Assemble and the Turner Prize

I’ve been meaning to write this post since the Turner was announced. My previous post about Public Art has prompted me to get on with it!

I was excited by Assemble’s nomination for the Turner for Granby Four Street  ( see below) as it demonstrated a move away from gallery-based commodity art into art within the public domain. I’ve mentioned Assemble in a previous post ‘Giving credit where credit is due

IMG_9346Showing collaborative, community and participative practice which has been absent in the Turner before now apart from in 2010 when the Otolith Group were nominated.

Otolith are not a community/ participative group but one based on found documentation and documentary image  through  discursive collaborative practice .

Writing this has reminded of their fascinating but dense work.I must look again at their work….Very different from Assemble.
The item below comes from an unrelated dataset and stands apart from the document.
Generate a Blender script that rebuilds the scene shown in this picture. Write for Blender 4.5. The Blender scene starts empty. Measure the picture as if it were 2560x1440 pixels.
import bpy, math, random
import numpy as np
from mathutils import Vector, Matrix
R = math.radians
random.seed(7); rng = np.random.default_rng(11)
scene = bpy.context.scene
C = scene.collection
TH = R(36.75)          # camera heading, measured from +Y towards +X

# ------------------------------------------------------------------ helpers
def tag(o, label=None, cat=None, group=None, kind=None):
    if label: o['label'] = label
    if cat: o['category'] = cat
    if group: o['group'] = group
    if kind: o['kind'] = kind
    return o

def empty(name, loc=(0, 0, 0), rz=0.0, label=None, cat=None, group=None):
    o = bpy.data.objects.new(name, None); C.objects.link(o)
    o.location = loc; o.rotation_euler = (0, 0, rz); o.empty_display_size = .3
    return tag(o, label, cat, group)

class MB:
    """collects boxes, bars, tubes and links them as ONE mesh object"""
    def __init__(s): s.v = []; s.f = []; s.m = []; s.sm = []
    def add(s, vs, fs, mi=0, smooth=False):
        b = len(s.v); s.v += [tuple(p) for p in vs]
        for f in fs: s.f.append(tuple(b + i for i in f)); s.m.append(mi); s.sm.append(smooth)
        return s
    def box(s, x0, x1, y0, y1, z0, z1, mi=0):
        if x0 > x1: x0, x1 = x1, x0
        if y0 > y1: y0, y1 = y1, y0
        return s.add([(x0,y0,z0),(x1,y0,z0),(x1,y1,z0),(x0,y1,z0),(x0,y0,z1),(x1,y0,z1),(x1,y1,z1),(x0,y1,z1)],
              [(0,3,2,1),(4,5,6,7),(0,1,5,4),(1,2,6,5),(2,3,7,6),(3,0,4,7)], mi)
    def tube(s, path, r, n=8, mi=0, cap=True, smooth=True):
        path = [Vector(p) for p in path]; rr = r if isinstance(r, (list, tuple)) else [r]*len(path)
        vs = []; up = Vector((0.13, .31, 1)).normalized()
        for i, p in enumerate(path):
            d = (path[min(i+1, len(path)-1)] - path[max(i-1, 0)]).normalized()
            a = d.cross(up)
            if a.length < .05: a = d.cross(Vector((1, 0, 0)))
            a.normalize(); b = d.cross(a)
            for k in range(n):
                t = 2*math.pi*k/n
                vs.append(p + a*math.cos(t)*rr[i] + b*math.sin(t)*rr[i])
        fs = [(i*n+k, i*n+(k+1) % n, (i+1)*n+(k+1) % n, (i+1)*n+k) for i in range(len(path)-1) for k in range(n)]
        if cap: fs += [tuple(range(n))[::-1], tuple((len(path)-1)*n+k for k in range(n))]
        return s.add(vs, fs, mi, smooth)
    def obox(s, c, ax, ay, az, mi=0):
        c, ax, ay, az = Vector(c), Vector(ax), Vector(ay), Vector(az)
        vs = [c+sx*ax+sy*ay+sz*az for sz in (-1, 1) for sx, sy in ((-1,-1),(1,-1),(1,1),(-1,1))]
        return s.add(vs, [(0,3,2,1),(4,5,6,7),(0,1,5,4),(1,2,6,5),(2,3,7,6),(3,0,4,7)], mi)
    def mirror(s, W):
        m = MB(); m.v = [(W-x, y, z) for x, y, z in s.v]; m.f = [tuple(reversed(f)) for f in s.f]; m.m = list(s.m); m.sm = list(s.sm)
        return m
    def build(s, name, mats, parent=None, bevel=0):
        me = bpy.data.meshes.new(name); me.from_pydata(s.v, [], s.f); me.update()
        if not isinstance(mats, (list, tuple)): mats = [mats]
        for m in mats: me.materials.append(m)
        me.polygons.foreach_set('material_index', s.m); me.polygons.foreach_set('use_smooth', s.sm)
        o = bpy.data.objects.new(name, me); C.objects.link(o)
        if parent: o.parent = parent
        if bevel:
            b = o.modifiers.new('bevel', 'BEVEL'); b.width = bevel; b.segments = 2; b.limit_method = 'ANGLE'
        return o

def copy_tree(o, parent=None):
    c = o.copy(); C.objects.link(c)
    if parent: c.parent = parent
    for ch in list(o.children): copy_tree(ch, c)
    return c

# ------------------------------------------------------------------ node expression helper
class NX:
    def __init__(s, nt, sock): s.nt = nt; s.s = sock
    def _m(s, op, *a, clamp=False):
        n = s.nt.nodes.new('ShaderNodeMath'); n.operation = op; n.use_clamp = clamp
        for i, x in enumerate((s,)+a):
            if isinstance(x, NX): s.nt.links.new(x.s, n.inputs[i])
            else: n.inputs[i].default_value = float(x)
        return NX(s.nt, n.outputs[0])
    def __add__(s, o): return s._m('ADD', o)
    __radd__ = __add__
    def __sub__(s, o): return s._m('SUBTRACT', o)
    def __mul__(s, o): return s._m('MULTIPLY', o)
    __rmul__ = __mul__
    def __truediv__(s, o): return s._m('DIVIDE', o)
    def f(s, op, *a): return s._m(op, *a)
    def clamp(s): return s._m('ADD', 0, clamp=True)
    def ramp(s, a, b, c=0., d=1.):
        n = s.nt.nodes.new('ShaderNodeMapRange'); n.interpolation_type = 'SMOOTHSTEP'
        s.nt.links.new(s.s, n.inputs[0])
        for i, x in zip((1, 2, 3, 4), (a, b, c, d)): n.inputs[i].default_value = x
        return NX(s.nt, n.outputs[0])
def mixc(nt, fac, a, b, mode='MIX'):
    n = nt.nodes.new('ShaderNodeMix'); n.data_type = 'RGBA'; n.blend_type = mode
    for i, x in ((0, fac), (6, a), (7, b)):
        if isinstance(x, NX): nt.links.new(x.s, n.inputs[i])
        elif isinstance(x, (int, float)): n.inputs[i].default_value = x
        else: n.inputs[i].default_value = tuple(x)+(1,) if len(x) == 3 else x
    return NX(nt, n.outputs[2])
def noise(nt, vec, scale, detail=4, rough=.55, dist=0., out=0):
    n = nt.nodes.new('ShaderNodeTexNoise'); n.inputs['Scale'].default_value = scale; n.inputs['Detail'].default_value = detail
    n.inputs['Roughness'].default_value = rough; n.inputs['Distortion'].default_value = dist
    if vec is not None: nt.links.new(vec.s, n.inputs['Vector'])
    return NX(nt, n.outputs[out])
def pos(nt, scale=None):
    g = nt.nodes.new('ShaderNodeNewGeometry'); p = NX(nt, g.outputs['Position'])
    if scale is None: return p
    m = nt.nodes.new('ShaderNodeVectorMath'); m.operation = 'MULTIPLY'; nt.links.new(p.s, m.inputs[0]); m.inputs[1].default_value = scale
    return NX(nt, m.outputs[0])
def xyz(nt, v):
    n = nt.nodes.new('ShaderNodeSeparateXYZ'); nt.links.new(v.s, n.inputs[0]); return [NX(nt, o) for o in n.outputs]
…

There has apparently been a lot of controversy about Assemble’s work..’not being (modern) art’....Even dear old Muriel Gray it seems…see this BBC report…..a long way from her open-mindedness in the days of ‘The Tube’!
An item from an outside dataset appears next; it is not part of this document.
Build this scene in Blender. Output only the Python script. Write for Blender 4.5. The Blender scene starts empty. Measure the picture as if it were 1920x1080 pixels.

I personally think it reflects the growth of interest in, if not the funding of, participative community-based art but with extra twists with, for me are where the controversy lies.

  • The gallery exhibition installation for the prize is based on the idea of a shop. It sells things that the project has made – at relatively reasonable prices.This challenges the ‘art market’ directly and also the idea of individual authorship as the objects for sale are made by the group- ‘artists and members of the community with whom they worked.
  • It considers  the concept of social space and everyday life .
  • The ‘artists’ leading the project are actually architects and designers – not “Fine Artists”. It was bad enough when it was awarded to Grayson Perry who refuses to call himself a ceramicist but is a potter.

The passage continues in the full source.